--- start Task input ---

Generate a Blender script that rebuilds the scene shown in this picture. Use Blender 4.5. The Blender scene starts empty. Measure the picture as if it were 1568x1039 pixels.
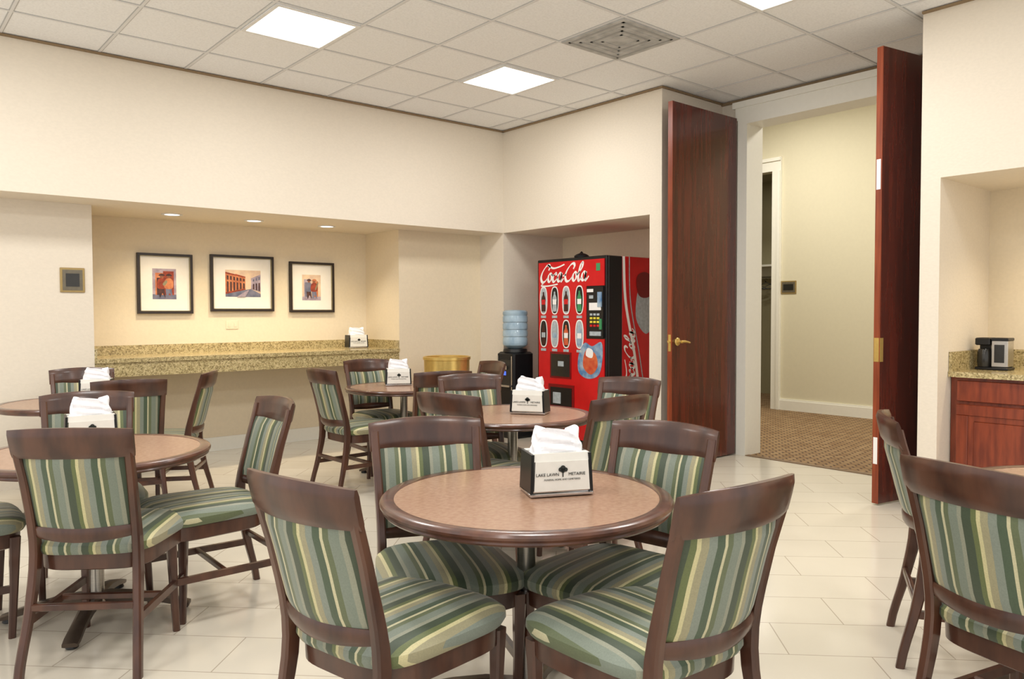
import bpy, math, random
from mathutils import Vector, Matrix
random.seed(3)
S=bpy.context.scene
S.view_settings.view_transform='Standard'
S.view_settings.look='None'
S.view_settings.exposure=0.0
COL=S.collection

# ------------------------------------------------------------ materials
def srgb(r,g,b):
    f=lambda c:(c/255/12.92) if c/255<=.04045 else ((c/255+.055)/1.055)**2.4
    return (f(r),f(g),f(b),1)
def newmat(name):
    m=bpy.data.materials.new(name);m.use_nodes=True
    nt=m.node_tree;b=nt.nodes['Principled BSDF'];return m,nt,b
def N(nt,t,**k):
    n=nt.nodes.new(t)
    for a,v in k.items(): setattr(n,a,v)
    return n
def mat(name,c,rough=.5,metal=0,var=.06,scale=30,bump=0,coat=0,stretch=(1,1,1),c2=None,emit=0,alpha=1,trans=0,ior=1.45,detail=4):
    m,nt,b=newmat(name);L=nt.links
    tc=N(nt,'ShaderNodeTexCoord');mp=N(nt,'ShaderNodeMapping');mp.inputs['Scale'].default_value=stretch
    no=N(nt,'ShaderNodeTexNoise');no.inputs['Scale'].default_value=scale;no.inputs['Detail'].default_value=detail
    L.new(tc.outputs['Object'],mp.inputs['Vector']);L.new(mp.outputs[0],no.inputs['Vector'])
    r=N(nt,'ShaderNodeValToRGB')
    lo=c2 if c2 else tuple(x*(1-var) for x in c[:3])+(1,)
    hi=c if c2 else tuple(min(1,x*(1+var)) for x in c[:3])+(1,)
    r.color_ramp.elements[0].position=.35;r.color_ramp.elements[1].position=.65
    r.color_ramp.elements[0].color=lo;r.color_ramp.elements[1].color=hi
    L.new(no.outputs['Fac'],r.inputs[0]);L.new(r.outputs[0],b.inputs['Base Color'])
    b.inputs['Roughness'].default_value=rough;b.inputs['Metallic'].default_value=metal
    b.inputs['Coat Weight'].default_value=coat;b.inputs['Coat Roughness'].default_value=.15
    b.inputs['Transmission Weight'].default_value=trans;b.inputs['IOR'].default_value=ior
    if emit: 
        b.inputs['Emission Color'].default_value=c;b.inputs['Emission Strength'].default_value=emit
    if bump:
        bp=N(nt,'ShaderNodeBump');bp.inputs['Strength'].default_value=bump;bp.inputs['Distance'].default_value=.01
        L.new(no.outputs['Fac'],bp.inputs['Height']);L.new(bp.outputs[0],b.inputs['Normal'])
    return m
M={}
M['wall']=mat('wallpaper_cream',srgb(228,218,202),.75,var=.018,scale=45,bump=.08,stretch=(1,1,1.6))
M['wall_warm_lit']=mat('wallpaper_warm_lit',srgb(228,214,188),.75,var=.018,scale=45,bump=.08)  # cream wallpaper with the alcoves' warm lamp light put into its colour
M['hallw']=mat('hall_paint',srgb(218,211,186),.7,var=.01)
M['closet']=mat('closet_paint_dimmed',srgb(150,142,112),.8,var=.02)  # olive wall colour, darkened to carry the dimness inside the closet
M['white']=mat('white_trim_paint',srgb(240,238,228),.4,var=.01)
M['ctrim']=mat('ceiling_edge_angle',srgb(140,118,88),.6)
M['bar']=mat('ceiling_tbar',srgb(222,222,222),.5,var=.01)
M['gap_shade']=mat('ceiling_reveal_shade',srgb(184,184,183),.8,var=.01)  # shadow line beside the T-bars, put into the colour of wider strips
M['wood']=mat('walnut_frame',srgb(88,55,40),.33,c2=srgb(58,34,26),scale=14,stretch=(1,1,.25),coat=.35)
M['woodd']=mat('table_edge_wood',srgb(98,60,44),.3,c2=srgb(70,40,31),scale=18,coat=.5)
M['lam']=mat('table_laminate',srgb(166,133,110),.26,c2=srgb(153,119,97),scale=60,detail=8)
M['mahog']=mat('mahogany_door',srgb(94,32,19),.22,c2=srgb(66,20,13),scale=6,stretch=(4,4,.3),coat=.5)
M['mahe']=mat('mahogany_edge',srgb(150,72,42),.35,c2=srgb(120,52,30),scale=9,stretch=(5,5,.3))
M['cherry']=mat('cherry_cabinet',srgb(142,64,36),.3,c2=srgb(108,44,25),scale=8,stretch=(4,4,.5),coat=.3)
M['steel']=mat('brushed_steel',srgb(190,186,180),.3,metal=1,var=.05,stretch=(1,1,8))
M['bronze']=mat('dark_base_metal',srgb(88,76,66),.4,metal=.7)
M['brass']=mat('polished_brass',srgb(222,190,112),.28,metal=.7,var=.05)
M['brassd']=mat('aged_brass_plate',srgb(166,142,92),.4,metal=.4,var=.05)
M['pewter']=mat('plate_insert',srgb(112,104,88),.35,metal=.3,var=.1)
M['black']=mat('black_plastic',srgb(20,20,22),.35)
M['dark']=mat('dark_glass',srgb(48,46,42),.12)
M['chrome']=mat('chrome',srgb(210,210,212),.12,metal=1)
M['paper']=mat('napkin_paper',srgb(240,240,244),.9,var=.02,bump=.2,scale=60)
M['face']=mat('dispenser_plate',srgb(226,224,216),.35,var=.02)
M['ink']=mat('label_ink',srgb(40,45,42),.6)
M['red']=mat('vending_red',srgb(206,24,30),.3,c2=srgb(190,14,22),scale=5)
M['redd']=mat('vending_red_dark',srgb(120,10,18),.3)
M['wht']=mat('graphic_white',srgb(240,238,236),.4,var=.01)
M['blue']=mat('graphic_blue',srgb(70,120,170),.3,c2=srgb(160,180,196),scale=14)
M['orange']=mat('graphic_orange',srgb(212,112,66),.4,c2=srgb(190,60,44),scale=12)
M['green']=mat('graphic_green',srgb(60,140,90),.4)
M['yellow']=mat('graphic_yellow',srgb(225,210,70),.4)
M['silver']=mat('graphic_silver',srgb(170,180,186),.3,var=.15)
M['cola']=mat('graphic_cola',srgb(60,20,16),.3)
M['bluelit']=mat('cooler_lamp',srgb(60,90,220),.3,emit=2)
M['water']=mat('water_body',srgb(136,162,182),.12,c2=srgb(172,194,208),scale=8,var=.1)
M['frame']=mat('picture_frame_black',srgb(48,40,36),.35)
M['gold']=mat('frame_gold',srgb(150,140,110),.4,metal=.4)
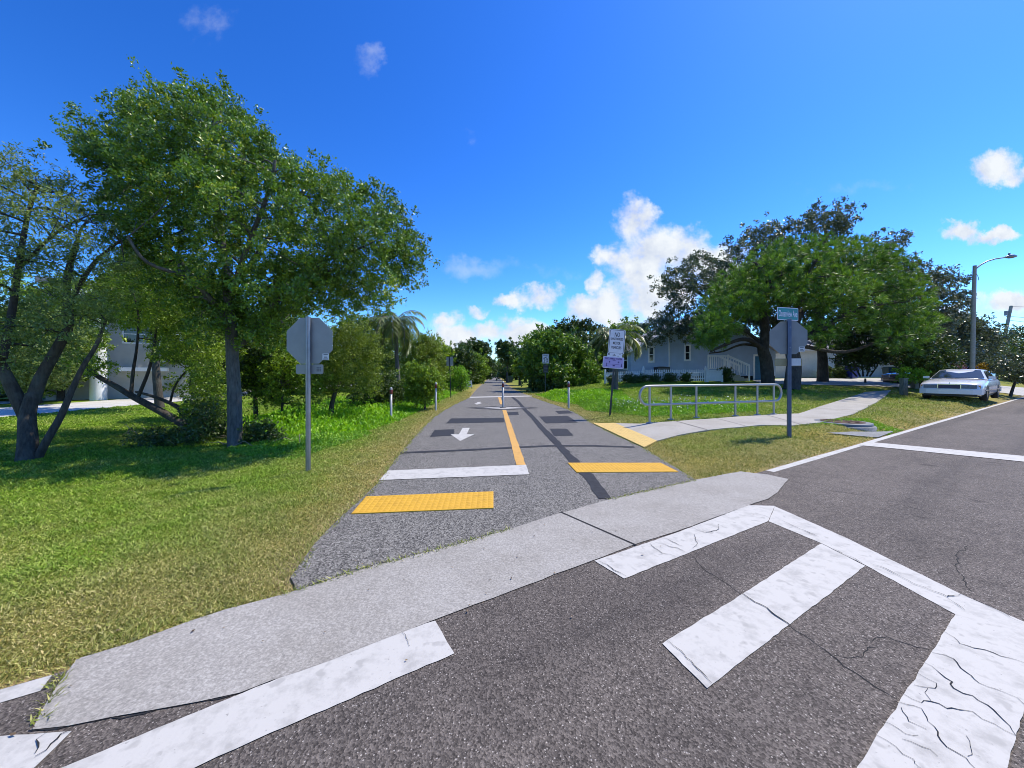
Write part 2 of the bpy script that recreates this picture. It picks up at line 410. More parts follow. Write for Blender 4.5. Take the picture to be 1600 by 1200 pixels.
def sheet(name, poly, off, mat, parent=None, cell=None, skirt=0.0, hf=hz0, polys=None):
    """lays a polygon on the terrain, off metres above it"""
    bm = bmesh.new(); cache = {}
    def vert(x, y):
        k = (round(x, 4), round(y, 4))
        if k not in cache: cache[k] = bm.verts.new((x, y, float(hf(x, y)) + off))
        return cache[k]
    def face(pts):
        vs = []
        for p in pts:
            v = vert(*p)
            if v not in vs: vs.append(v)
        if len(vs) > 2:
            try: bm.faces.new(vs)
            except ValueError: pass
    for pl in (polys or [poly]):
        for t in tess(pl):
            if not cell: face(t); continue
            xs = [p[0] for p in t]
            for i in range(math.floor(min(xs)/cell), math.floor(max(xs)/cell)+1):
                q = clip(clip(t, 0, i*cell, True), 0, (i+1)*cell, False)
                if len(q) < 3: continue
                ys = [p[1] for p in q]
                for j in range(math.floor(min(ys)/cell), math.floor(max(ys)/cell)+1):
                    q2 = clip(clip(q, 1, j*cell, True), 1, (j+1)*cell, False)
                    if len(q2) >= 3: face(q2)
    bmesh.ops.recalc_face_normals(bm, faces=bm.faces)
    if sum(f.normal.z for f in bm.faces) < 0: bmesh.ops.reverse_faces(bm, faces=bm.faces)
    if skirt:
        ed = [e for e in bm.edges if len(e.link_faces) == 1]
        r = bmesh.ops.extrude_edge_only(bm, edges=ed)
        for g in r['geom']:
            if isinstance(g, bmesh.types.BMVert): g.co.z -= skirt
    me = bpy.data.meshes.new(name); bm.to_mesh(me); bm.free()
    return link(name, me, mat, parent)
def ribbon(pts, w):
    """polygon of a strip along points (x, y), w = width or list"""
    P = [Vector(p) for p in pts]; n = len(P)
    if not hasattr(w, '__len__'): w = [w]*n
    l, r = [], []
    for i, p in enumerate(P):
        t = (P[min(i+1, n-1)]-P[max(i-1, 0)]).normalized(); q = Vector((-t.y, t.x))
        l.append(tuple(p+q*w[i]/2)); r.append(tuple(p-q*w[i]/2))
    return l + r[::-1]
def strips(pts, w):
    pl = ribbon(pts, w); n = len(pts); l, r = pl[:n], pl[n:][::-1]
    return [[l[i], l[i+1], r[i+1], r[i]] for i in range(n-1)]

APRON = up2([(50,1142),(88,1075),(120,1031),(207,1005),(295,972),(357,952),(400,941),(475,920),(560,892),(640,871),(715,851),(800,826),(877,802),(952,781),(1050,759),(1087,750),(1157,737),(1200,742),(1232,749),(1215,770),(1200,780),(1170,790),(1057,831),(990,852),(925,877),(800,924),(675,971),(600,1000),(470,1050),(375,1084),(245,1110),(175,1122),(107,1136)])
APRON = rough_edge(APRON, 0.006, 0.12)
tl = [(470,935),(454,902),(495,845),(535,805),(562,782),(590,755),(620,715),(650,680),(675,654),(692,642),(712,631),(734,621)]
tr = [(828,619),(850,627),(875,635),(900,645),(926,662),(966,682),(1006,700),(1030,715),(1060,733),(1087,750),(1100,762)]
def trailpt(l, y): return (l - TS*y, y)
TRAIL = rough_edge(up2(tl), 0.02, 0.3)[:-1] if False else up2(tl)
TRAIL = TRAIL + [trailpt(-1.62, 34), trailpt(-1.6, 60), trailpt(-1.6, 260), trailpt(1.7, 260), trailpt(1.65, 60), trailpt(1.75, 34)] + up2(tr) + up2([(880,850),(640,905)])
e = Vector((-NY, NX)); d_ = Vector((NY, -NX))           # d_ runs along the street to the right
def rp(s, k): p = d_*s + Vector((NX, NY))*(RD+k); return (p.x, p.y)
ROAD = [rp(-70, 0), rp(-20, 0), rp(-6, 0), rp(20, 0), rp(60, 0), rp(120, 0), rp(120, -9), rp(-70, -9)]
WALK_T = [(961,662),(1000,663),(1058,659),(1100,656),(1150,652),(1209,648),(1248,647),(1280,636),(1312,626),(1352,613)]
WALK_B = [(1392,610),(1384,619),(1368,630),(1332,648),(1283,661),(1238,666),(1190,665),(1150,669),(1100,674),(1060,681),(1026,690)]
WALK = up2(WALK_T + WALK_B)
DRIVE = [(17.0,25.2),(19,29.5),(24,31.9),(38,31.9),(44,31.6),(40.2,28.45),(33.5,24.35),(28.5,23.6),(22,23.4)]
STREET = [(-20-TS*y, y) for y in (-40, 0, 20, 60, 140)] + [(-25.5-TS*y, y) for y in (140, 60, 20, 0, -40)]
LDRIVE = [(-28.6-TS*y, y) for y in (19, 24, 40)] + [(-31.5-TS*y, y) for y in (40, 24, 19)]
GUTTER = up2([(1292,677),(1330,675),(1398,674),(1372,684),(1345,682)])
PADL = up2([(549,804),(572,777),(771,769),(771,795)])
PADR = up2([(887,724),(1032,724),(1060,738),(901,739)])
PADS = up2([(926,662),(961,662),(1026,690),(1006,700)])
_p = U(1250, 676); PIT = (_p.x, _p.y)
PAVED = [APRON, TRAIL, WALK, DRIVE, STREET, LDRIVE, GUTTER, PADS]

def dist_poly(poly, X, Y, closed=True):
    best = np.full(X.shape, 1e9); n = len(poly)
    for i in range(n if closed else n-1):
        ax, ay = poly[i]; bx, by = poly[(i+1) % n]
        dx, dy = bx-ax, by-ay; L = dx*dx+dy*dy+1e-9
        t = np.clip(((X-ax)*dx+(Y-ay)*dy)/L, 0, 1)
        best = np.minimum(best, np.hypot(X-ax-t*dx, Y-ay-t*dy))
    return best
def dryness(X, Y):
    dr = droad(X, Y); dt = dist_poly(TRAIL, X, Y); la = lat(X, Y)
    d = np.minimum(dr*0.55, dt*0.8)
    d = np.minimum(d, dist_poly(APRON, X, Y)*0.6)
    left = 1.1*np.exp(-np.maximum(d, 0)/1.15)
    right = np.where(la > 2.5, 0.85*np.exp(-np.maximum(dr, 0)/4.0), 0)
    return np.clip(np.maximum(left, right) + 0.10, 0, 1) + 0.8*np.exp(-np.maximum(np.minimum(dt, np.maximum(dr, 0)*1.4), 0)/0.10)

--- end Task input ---

Using the listing, collect all lines in which the string "Blender" is found.

Generate a Blender script that rebuilds the scene shown in this picture. Use Blender 4.5. The Blender scene starts empty. Measure the picture as if it were 1568x1039 pixels.
Write part 2 of the bpy script that recreates this picture. It picks up at line 410. More parts follow. Write for Blender 4.5. Take the picture to be 1600 by 1200 pixels.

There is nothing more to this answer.